Androidのスマホは4台使ったが全部不安定だった。
それがiPhoneにはない。
突然再起動したりしない。
アプリが固まってもタスクキルすれば事足りる。
もはや衝撃のユーザーエクスペリエンスと言ってよかった。

反面、とかくかゆいところに手が届かない感もすごかった。
AppleのアプリとOSが強く結合している作りになっていて、これが安定感を生む一方、
サードパーティーや個人作成のアプリに入り込む隙を与えていなかった。
つまるところユーザーがAppleに沿う必要があって、
そこからはみ出した場合は「そこになければないですね」という対応である。

ここには「快適なユーザーエクスペリエンスに対してはAppleが責任を持つ必要がある」という哲学のようなものを見てならない。
ある意味これは間違っていないと思う。
「飲み屋が客の酒量を管理すべきか?」
という観点に置き直すと、それはある意味ユーザーのことを考えているとも言えるだろう。
(実際、そういうバーもある)

じゃあAndroidはどうなのかといえば、
快適なユーザーエクスペリエンス?なんすかそれ?
という調子で、何も気にしていない。
勝手にストロングゼ○を持ち込んで客席でキメられても店は預かり知らぬという雰囲気だ。
当然酩酊して席から転がり落ちても気にしない。
無責任だが自由はある。
難なら飲まない自由すらある。

結局この2年は、おおよそのことはiPhoneで対応して、必要に応じAndroidのサブ機を引っ張り出す生活だった。
サブ機って何かって言うとXperia XZ1 compact だよ。
つまるところ機種変したはずが古い機種に頼っていて、まるまる4年近く使い倒すことになった。
皮肉なことに、iPhoneへ対応を移行したアプリを消して回ったら安定感も向上した。

で、何が必要に応じなのかというと音楽だった。
理論上、イヤホンジャックがなくAACでしか繋げず、標準ミュージック以外で再生した音楽の履歴をアウトソースできないiPhoneより、
有線かLDACで接続して、どのアプリで再生しても履歴をアウトソースできるXperiaの方が都合が良かったのだ。
この点ではXperiaどころか、実質1円でもらったRakuten HandにもiPhoneは勝てなかった。

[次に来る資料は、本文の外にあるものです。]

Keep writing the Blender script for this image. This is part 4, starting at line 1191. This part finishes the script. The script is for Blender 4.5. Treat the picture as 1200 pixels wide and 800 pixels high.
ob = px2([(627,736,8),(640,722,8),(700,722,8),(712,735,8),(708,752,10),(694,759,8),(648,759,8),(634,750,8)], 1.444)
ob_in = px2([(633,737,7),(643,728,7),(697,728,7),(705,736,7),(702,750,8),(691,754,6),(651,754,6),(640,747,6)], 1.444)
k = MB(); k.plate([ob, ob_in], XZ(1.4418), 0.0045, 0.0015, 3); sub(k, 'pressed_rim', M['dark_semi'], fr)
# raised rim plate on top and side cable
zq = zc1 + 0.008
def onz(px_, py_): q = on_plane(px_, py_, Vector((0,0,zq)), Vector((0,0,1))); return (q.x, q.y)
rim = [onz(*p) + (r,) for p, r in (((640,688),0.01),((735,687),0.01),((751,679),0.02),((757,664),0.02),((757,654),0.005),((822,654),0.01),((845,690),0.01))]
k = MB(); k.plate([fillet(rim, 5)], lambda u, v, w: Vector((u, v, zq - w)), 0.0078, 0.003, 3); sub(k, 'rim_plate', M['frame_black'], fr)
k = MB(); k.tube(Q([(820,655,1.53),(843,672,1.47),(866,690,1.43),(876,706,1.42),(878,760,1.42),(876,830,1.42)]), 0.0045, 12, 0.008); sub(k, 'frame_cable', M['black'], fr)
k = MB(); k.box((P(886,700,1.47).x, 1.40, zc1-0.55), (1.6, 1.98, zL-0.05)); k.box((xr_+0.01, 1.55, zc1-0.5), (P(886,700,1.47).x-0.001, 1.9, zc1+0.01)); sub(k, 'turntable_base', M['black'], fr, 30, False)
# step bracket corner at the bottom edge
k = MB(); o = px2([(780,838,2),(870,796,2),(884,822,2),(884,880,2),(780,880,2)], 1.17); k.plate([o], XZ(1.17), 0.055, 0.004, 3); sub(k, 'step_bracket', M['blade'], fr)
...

そして機種変にあたり選ばれたのはXperia 1 IIだった。

決め手は価格…ももちろんあるが、
ないなら5iiiか1ivにしてたとおもう
所持しているSONY機器にはないDSEE Ultimate。
難ならWALKMANを買うより優秀だったりする。
あともはや遺物になりつつあるフルセグ機能といったところ。
我が家の有線アンテナは何故かMXが入らないのでこれが欲しかったのだ。

何より、手にしたその日に自分のスマホになる。
その感覚がXperiaにはひしひしとあった。
iPhoneにはなかった。
自分の方がiPhoneに合わせていたのだ。
結果として快適ではあったが、足りない面は別の機体で足してやる必要があったのだ。

こうしてiPhoneと共に2台3台と増えていたスマホ達は再びXperia一台へと集約…
されなかった。

選択肢の少なさに閉口し、長年の主義主張を捨てて大画面のスマホに慣れたこと、
スマホ保険を変えて予備機がすぐ来る保証がなくなったこと、
そして何より「2台あるとそれだけで楽」という事実に衝き動かされ、
更に中古で1台追加してしまったのだ。

ある意味iPhoneの影響はここに残るのかもしれない。
そしてもう、コンパクトスマホには戻れないんだろう。
最近はスマホの重さが増したことに伴うベラミスの剣に悩まされている。